* _GIVEN PROBLEM_
Using the data below, gather each line that includes the word "this".

* _DATA RECORDS_
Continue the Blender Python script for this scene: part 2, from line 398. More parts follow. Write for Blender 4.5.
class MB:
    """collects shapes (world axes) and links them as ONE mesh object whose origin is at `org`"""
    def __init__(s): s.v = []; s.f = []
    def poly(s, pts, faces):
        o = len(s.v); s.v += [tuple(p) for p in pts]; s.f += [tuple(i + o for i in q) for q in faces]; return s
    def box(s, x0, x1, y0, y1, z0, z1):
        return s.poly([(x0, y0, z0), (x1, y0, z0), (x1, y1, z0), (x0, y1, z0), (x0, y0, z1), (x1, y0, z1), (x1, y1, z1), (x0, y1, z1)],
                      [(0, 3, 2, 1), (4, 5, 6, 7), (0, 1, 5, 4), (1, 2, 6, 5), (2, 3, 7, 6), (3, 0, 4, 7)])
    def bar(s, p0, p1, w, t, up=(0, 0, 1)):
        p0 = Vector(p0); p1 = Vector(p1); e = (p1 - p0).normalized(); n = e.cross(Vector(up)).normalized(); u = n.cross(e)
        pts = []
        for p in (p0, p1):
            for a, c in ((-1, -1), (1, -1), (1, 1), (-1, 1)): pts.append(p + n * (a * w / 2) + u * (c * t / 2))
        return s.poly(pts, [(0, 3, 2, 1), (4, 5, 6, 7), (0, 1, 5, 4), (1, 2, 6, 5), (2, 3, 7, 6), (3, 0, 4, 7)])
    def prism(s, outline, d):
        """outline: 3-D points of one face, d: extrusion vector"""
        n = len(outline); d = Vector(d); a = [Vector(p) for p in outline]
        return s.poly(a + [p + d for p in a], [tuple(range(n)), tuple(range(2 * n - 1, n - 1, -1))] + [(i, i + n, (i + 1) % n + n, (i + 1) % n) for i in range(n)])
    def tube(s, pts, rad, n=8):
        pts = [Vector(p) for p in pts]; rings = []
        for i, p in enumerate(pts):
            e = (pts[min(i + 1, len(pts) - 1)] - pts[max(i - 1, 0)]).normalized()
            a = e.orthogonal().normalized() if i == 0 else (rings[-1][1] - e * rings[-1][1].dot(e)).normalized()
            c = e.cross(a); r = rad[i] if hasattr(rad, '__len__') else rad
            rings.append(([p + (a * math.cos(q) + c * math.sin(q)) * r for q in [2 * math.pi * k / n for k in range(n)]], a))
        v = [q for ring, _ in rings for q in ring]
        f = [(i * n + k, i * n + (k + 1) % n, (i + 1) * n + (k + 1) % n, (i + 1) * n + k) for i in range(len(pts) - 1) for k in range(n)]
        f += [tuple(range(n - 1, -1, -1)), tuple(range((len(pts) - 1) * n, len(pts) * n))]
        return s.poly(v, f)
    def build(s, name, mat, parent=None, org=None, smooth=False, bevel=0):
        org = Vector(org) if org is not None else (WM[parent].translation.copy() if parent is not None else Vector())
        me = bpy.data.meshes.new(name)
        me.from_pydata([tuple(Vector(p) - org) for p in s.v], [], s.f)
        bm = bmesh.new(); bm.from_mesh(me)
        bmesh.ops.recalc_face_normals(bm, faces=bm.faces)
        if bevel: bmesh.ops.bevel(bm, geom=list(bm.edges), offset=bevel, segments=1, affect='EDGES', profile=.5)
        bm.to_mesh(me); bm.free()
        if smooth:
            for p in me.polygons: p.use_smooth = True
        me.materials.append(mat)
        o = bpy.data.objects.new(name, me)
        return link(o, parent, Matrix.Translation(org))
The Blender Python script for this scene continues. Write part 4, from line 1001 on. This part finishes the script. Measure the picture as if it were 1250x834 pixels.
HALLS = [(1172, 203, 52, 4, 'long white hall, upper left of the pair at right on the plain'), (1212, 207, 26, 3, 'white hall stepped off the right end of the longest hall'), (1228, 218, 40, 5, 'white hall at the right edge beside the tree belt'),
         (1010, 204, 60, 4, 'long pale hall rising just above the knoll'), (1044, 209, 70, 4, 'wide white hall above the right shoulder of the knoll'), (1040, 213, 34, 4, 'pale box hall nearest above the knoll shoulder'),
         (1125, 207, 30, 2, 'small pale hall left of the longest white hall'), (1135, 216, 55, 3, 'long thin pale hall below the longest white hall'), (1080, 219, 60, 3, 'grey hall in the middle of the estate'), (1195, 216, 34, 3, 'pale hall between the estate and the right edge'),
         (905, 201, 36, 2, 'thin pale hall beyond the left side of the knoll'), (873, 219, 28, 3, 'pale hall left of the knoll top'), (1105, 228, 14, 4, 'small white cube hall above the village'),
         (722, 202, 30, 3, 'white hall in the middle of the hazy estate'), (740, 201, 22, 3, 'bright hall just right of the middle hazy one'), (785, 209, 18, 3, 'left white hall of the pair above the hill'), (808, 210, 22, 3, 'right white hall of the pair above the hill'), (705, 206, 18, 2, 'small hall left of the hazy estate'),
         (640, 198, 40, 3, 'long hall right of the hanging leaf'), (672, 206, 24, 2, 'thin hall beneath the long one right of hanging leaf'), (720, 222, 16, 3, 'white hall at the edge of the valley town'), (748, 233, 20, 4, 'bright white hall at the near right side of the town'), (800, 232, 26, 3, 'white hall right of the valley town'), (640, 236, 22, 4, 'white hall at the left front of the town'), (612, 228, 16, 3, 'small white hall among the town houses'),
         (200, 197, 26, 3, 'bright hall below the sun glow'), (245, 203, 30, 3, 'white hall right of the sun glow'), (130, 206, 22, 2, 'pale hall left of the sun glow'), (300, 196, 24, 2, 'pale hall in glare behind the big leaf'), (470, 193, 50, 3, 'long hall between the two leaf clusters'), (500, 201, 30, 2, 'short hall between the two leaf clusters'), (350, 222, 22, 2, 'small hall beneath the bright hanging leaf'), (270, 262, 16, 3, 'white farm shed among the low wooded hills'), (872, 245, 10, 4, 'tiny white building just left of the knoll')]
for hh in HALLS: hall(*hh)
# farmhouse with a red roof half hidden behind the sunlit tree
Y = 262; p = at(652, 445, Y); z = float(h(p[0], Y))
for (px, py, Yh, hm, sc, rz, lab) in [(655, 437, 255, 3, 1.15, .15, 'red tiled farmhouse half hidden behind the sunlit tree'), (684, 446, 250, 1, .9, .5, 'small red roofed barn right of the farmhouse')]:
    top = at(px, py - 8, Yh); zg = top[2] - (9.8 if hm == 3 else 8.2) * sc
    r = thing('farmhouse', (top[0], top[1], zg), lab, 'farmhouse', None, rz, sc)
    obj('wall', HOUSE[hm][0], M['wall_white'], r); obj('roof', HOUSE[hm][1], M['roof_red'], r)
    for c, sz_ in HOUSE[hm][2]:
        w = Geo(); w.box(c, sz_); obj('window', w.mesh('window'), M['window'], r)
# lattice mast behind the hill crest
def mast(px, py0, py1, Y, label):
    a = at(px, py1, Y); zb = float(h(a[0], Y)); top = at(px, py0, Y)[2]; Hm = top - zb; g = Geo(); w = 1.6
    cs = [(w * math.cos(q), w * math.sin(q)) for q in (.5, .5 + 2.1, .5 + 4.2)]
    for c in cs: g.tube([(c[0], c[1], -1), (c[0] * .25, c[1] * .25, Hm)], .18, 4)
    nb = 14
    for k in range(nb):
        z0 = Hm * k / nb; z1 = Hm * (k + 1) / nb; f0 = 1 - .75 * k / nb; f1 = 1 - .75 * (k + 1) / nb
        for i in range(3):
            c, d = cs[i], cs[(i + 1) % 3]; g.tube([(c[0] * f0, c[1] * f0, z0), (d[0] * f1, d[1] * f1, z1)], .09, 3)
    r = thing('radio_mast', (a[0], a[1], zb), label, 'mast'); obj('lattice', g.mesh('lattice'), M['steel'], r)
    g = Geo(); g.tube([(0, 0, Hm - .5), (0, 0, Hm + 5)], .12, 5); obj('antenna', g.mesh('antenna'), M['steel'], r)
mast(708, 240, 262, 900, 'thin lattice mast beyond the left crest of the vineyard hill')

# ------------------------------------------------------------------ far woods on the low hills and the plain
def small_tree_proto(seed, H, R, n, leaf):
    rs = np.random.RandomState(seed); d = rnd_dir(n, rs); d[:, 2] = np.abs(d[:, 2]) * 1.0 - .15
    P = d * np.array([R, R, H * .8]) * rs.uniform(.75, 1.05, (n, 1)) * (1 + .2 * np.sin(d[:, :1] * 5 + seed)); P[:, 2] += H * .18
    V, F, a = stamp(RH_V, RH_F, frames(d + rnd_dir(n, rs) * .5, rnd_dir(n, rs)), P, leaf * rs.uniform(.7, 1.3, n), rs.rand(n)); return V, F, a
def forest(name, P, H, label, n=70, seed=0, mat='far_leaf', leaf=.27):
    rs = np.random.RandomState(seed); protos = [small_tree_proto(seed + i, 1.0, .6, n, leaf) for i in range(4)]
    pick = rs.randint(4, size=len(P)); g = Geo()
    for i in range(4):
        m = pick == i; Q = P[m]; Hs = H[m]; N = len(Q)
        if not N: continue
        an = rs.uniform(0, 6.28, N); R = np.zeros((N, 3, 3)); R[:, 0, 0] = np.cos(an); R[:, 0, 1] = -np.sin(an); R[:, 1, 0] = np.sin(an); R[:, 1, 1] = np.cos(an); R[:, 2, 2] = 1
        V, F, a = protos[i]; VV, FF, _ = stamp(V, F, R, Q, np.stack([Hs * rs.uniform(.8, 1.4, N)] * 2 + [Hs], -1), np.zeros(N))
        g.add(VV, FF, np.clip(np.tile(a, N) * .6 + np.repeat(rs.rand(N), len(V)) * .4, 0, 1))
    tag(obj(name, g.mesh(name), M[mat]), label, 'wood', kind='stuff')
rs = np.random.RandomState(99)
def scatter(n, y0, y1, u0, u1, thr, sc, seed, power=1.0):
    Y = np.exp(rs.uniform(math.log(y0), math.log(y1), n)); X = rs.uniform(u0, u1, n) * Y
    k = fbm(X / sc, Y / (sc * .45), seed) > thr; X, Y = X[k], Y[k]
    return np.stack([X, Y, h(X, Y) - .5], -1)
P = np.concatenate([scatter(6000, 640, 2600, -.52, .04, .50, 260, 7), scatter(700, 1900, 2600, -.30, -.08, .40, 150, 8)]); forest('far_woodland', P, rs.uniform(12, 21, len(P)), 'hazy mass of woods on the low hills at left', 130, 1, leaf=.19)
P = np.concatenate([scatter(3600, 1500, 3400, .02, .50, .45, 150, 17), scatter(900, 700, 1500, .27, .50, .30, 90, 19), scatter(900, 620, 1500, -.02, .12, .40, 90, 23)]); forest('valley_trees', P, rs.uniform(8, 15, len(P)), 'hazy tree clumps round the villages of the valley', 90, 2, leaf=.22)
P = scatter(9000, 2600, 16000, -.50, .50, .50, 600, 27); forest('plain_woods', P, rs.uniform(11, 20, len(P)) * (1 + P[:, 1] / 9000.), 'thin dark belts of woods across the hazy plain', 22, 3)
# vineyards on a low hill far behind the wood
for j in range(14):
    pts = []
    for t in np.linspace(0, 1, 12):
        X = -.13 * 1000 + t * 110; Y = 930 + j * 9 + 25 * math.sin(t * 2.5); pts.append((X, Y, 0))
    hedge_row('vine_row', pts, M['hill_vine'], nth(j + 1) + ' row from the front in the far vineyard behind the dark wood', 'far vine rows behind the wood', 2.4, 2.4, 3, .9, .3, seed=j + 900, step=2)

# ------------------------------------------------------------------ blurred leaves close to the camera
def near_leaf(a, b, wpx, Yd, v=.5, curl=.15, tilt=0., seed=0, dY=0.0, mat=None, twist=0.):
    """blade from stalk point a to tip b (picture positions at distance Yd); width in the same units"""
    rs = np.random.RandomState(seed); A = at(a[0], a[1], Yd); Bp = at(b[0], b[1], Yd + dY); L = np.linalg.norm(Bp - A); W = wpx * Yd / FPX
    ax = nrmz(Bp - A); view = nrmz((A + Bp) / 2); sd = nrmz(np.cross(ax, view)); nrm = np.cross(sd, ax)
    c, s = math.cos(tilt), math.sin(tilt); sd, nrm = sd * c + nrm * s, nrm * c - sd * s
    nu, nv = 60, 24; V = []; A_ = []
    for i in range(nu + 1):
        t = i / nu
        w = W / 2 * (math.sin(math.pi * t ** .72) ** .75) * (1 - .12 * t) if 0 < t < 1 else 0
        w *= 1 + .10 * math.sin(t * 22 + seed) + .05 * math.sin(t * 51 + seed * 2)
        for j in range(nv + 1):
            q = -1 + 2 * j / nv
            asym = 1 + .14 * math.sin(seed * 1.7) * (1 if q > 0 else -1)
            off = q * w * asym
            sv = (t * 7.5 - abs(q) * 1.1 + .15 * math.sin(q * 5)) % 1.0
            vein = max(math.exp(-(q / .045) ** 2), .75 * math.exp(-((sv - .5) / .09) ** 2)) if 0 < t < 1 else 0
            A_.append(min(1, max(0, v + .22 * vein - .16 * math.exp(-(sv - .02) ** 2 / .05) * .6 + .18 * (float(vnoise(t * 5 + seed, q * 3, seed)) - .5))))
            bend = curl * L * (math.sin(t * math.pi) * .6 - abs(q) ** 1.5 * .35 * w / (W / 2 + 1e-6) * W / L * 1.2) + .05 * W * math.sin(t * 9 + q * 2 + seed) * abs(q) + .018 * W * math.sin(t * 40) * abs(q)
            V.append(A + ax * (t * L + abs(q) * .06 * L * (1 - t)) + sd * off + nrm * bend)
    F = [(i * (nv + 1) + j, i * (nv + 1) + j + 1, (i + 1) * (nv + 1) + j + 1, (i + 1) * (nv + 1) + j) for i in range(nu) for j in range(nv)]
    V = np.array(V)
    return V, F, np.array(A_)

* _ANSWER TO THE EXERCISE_
Continue the Blender Python script for this scene: part 2, from line 398. More parts follow. Write for Blender 4.5.
The Blender Python script for this scene continues. Write part 4, from line 1001 on. This part finishes the script. Measure the picture as if it were 1250x834 pixels.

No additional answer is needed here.